Molti ignorano la presenza nel cuore del Vomero di una villa molto estesa, che sta lì dal Cinquecento, con il suo parco, la sua chiesetta, la quale chiesetta ha dato il nome ad una strada ben nota, la Calata San Francesco.
Chi ignora l’esistenza di questa villa non si senta in colpa. Vediamo perché.
L'ingresso della villa passa inosservato, perché è costituito da un cadente portone di un malandato palazzetto situato nella parte più stretta di Via Belvedere. Per la verità esiste al di sopra del moribondo portone la scritta muraria "Villa Giordano", ma anche quei pochi che, camminando in quel tratto stretto di strada, pericolosamente guardassero in alto, difficilmente la decifrerebbero, essendo al limite della leggibilità. Un cartello al di là del portone ci fa sapere che si tratta di un condominio. Se si getta uno sguardo verso l'interno, nulla sollecita la curiosità di esplorarlo. Insomma, per accorgersi che si tratta di un'antica grande, nobile villa, bisogna già saperlo.
La proprietà occupa l'area compresa fra un lato di Villa Belvedere, via Belvedere, Calata S. Francesco e via Aniello Falcone. Anche lungo Calata S. Francesco una lunga serie di bassi e affini, non lasciano sospettare la (passata) nobiltà dell'area che li racchiude, come non lo lascia sospettare nemmeno l'affacciata della villa su via Aniello Falcone.

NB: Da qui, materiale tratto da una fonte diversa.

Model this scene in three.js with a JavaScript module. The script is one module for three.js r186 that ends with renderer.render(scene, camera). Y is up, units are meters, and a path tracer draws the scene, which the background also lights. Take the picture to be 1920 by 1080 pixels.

Il suolo che abbiamo indicato e le costruzioni che vi insistono, inizialmente costituivano il convento e la chiesa di S. Francesco di Paola edificati nel 1585. Il convento dette il nome alla discesa che lo costeggia, in passato detta l’Imbrecciata perché costituita da una scomoda gradinata, e che era uno dei principali percorsi pedonali che collegavano il vecchissimo villaggio del Vomero con Chiaia.
Come molti altri antichi conventi, anche questo di San Francesco di Paola finì in mani private. Il nuovo proprietario lo trasformò in sua dimora, incorporandovi la chiesa che diventò la cappella della villa. Dopo alcuni passaggi di proprietari, fra i quali compare la famiglia Duchaliot, nell'Ottocento la villa fu acquistata dal possidente Filippo Giordano, da cui il nome della proprietà.
Essa si articola secondo il modello adottato nei secoli scorsi per le grandi ville, che ritroviamo nelle altre maggiori ville vomeresi (la Floridiana, Villa Belvedere, Villa Haas), in cui l'ingresso sulla strada è costituito da un fabbricato a sé stante, destinato ai servizi d'entrata, oltrepassato il quale si accede ad un lungo viale che porta all'edificio residenziale.
In Villa Giordano, attualmente, la facciata interna del fabbricato d'ingresso si presenta in uno stato di avanzato degrado. Superato il fabbricato, lo spettacolo che l'antico viale offre poco ha a che fare con quello dei suoi passati tempi migliori. Infatti è offeso dalla incombenza delle spalle dei fabbricati delle proprietà latistanti, contornati da una miriade di costruzioncelle, in totale disordine edilizio. Tutto lascia credere che esse celebrino il trionfo dell'anarchico abusivismo di piccolo taglio, del fai da te, che nessuno ti dice niente. Sul lato destro resiste ancora qualche brandello di antichi giardini. Tutta l'area libera è un esteso disordinato ricovero di auto.
Sulla facciata d'ingresso del fabbricato residenziale interno alla villa, resistono la scritta "Filippo Giordano" ed una lapide firmata da detto Filippo, il quale ci informa che "Il 15 maggio 1884 cessò di vivere in questa villa Angelo Incagnoli, nativo di Arpino, di anni 65". Non ne conosciamo le gesta. Il livello di degrado della facciata, così come da me visto pochi anni fa, lascia presumere che dai tempi di Filippo nessuno più vi si era avvicinato per farvi qualcosa.
Superato l'ingresso dell'edificio residenziale, che ospita modeste abitazioni, si accede in un piccolo cortile. La contiguità della villa con altri corpi di fabbrica crea una situazione costruttiva confusa in cui è difficile capire se e come il Giordano, od altri prima o dopo di lui, abbiano collegato la villa al preesistente convento, nonché come esso sia stato incorporato,
Quando visitai la villa rimasi colpito da un mazzetto di fiori freschi depositato da mani pie e garbate sul portoncino dell'antica cappella, che si trova nel detto cortile, ritengo chiusa da tempo immemorabile. Una commovente e riparatrice stonatura con tutto il prevalente contesto.